## Problem details
Copy each line holding the string "part".

--- start ---

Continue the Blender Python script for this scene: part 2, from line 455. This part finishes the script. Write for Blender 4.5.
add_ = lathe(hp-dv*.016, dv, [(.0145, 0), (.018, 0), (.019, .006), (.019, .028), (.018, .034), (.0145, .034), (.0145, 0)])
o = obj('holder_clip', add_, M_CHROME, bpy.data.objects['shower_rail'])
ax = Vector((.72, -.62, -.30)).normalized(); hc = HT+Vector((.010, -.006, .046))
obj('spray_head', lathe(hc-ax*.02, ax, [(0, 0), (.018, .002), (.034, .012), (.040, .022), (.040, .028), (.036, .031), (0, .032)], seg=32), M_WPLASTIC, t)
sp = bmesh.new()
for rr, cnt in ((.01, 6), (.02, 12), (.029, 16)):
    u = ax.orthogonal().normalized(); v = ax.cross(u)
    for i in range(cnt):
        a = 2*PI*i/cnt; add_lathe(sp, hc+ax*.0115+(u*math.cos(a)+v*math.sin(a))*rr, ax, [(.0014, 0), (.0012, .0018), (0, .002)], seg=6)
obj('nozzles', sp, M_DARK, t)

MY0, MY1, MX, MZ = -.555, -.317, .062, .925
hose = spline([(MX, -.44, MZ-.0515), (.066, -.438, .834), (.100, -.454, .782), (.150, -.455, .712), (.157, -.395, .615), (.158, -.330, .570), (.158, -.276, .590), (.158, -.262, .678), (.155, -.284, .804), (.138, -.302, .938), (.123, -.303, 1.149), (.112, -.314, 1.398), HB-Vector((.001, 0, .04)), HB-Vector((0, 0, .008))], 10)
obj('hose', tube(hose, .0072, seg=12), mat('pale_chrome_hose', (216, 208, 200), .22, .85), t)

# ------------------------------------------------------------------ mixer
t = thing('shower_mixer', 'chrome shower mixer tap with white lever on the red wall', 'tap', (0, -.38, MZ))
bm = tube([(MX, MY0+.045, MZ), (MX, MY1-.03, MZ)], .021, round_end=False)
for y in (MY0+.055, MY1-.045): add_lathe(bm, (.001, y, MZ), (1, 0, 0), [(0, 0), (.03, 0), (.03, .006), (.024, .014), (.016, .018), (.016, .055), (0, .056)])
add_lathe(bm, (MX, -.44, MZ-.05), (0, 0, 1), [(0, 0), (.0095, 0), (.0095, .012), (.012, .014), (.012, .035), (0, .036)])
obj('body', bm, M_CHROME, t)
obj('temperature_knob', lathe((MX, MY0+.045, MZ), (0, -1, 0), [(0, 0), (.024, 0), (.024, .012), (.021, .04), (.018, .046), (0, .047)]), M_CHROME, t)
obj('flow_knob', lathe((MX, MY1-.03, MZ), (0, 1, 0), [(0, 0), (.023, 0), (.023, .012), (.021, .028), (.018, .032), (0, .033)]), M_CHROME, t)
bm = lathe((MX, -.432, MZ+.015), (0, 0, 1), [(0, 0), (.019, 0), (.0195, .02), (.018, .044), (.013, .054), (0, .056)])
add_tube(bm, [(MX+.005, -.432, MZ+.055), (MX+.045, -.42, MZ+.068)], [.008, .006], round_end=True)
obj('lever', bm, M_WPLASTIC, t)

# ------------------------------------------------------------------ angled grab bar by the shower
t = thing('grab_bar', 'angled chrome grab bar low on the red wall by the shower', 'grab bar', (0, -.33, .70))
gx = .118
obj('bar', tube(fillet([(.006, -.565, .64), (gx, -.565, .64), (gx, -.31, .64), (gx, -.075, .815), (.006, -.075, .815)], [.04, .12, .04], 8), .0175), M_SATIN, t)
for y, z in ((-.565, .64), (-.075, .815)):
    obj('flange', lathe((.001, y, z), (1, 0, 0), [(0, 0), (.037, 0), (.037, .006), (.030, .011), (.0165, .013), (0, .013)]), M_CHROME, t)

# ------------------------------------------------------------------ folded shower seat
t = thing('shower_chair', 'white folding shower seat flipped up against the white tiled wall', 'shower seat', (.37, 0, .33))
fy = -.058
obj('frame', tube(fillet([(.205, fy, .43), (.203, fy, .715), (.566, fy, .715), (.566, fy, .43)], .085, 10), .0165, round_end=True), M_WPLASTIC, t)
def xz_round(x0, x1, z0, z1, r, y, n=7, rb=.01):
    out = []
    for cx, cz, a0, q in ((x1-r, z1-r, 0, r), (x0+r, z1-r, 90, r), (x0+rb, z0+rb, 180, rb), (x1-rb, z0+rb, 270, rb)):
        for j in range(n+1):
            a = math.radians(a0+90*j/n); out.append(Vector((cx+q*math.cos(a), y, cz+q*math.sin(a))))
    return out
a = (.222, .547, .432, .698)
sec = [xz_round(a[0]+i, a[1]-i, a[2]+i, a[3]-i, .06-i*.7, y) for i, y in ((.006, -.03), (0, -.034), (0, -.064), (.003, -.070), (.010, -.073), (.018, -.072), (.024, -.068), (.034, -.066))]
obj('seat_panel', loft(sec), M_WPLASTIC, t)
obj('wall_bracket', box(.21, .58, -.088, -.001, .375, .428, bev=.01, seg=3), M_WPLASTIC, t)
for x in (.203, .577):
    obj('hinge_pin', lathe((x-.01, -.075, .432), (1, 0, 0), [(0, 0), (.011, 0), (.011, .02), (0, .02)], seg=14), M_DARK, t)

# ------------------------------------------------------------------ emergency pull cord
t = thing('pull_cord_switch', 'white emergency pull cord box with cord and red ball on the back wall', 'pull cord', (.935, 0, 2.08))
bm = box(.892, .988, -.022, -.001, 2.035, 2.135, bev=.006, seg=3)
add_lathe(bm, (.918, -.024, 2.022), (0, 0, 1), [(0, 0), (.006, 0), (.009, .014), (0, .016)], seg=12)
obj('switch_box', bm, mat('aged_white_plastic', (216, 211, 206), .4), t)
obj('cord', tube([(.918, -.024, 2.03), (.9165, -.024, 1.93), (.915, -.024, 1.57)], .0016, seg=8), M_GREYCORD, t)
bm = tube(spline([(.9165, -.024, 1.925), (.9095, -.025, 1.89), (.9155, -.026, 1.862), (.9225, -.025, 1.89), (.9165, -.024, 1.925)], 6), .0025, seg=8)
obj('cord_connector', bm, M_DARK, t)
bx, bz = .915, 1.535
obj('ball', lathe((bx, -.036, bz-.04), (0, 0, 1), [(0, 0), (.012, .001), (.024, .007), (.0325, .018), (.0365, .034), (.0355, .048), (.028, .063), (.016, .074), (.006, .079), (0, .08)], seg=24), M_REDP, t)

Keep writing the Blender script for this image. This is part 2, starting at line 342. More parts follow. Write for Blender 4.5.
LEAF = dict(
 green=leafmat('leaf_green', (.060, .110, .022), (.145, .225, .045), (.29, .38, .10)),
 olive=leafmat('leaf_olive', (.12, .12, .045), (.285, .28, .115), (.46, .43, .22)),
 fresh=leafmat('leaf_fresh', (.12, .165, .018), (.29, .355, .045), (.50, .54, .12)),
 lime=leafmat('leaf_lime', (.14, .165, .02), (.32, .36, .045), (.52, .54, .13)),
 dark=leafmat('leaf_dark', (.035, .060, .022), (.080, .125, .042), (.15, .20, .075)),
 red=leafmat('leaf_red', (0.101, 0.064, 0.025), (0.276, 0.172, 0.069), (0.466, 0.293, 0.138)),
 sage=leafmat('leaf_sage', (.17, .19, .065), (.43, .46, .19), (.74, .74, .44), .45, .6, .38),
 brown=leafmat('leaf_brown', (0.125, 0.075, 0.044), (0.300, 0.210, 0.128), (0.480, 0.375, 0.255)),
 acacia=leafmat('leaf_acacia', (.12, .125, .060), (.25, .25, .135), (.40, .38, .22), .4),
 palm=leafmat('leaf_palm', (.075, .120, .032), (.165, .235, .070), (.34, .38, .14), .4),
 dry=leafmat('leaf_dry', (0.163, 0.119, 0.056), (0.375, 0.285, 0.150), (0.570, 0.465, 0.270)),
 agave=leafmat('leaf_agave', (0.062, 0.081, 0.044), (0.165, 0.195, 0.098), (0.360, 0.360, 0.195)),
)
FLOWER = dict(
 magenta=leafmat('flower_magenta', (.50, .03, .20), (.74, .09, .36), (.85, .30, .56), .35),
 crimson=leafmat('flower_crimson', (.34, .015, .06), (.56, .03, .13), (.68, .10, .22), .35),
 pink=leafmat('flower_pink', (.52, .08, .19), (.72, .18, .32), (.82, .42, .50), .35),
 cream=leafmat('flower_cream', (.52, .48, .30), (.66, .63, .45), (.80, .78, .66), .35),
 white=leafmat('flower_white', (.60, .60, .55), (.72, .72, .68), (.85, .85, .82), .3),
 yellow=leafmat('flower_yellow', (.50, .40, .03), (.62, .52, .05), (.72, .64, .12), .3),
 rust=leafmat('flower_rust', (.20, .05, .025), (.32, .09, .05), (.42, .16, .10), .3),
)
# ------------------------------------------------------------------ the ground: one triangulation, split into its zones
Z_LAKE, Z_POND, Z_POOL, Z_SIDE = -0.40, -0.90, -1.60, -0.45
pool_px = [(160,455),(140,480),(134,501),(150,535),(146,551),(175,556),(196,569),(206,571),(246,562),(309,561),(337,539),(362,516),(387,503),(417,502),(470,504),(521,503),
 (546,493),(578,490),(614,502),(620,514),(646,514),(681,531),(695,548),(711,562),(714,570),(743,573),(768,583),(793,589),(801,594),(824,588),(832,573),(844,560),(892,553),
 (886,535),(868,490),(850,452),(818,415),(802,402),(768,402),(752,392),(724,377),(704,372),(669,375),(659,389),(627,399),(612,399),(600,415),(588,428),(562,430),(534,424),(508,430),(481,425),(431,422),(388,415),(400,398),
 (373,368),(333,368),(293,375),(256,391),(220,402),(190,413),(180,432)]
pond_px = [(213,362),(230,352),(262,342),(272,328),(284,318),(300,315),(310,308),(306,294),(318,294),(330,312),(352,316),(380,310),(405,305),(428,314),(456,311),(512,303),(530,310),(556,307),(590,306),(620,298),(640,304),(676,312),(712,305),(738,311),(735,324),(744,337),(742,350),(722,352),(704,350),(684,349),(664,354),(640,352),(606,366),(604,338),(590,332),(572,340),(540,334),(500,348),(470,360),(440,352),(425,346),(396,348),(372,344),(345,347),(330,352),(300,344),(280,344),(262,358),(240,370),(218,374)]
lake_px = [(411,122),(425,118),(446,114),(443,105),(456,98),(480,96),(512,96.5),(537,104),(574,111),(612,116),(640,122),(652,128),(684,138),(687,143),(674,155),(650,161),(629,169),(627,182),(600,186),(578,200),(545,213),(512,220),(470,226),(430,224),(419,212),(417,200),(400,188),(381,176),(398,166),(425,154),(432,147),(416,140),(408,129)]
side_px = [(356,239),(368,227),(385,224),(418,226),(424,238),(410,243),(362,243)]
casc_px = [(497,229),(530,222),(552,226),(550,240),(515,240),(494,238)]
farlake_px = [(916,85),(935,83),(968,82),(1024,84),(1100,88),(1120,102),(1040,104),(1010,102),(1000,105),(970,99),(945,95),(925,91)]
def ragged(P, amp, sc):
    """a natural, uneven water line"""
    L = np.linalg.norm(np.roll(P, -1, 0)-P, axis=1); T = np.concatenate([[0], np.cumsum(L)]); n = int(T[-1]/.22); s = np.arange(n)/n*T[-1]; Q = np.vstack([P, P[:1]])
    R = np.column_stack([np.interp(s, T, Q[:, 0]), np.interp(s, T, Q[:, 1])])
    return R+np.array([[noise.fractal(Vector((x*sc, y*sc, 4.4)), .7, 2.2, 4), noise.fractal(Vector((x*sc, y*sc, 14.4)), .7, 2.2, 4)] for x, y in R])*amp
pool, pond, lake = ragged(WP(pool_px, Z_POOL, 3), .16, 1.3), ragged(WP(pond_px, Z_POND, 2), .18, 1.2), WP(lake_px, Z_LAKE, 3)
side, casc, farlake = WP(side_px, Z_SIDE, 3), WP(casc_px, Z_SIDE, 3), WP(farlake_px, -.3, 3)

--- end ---

## In response
Continue the Blender Python script for this scene: part 2, from line 455. This part finishes the script. Write for Blender 4.5.
Keep writing the Blender script for this image. This is part 2, starting at line 342. More parts follow. Write for Blender 4.5.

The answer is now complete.